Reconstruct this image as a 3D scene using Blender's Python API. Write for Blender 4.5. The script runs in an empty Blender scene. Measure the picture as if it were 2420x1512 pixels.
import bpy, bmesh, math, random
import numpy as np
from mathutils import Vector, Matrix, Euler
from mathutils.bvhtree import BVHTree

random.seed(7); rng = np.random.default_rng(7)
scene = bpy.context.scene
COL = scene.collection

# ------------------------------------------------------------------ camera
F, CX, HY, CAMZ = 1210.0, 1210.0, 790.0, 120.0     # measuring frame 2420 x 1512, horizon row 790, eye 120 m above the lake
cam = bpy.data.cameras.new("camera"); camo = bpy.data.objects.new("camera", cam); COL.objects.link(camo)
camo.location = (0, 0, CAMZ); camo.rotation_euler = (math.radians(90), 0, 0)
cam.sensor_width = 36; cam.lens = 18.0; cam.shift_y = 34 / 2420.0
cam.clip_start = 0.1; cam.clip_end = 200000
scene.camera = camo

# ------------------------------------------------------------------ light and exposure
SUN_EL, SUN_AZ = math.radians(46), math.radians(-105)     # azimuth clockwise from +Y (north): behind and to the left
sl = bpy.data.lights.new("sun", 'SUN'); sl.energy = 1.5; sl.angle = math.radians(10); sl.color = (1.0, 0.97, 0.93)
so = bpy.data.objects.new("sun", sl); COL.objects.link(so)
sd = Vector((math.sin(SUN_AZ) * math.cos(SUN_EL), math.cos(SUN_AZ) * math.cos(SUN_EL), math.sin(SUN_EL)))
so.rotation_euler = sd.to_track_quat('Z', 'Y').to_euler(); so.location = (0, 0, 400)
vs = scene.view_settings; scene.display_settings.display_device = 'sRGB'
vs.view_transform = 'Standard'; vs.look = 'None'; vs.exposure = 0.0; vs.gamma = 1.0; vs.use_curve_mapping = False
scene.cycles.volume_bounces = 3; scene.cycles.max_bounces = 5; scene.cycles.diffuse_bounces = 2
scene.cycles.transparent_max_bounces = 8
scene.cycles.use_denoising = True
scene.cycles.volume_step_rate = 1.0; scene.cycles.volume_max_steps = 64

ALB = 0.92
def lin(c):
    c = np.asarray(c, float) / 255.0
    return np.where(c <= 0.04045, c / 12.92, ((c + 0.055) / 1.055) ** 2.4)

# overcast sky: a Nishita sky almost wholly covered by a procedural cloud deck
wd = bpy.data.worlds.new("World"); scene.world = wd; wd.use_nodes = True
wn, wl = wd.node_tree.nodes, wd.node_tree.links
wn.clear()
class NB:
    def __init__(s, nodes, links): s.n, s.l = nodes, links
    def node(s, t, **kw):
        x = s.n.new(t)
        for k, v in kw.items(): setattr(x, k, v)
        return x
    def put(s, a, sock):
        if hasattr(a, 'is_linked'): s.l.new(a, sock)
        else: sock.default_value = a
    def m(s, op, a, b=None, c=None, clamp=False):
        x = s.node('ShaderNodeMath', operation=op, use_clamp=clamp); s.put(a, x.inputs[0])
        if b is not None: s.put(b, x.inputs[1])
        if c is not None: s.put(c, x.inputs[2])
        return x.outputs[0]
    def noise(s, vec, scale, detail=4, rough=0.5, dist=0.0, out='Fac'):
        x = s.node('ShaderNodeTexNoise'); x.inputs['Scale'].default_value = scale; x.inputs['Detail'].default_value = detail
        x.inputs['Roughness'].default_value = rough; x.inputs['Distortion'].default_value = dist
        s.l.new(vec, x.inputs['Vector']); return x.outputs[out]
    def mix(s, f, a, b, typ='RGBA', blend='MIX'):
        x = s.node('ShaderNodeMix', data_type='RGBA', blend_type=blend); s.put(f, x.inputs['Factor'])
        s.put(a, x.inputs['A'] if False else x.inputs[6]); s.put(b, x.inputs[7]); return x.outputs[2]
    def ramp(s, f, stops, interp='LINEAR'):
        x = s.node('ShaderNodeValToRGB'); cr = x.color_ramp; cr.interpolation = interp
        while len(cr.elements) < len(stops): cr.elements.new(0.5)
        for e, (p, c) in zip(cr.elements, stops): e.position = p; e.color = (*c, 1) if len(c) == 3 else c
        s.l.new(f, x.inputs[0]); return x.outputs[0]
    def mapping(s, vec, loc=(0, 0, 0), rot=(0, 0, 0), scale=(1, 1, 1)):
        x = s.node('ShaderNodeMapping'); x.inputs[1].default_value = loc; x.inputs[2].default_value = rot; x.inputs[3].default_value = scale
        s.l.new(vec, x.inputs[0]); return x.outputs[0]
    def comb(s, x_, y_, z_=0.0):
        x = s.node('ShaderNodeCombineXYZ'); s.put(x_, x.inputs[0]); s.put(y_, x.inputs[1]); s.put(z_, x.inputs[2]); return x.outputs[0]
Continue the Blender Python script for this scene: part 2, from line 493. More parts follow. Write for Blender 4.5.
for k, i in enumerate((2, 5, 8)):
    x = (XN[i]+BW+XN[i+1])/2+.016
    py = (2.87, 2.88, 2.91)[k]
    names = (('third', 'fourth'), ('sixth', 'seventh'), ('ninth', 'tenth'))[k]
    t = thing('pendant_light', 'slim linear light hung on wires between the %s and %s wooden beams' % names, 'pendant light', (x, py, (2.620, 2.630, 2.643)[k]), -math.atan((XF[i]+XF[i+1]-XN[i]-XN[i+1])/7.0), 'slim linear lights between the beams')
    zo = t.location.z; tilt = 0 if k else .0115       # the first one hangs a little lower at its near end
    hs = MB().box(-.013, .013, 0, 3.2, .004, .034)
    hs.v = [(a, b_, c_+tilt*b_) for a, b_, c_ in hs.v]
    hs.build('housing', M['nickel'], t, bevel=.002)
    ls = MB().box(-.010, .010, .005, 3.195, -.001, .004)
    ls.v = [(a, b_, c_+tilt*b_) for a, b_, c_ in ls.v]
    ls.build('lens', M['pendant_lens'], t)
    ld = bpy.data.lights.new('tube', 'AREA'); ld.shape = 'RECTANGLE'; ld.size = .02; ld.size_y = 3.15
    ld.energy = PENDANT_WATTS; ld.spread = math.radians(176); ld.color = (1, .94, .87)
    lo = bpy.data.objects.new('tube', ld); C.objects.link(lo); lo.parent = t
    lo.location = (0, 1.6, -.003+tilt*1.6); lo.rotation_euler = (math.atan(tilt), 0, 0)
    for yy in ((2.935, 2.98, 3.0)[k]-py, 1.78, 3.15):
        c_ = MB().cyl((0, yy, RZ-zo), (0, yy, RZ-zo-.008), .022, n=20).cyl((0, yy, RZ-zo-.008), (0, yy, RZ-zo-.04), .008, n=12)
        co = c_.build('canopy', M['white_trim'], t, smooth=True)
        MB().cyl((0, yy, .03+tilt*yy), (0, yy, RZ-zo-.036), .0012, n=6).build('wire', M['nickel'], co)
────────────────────
_What is required_: Begin with the first line of the data above and, please, print each line exactly until you have printed the line containing "scene.camera = camo"; print nothing else.

_The response_:
Reconstruct this image as a 3D scene using Blender's Python API. Write for Blender 4.5. The script runs in an empty Blender scene. Measure the picture as if it were 2420x1512 pixels.
import bpy, bmesh, math, random
import numpy as np
from mathutils import Vector, Matrix, Euler
from mathutils.bvhtree import BVHTree

random.seed(7); rng = np.random.default_rng(7)
scene = bpy.context.scene
COL = scene.collection

# ------------------------------------------------------------------ camera
F, CX, HY, CAMZ = 1210.0, 1210.0, 790.0, 120.0     # measuring frame 2420 x 1512, horizon row 790, eye 120 m above the lake
cam = bpy.data.cameras.new("camera"); camo = bpy.data.objects.new("camera", cam); COL.objects.link(camo)
camo.location = (0, 0, CAMZ); camo.rotation_euler = (math.radians(90), 0, 0)
cam.sensor_width = 36; cam.lens = 18.0; cam.shift_y = 34 / 2420.0
cam.clip_start = 0.1; cam.clip_end = 200000
scene.camera = camo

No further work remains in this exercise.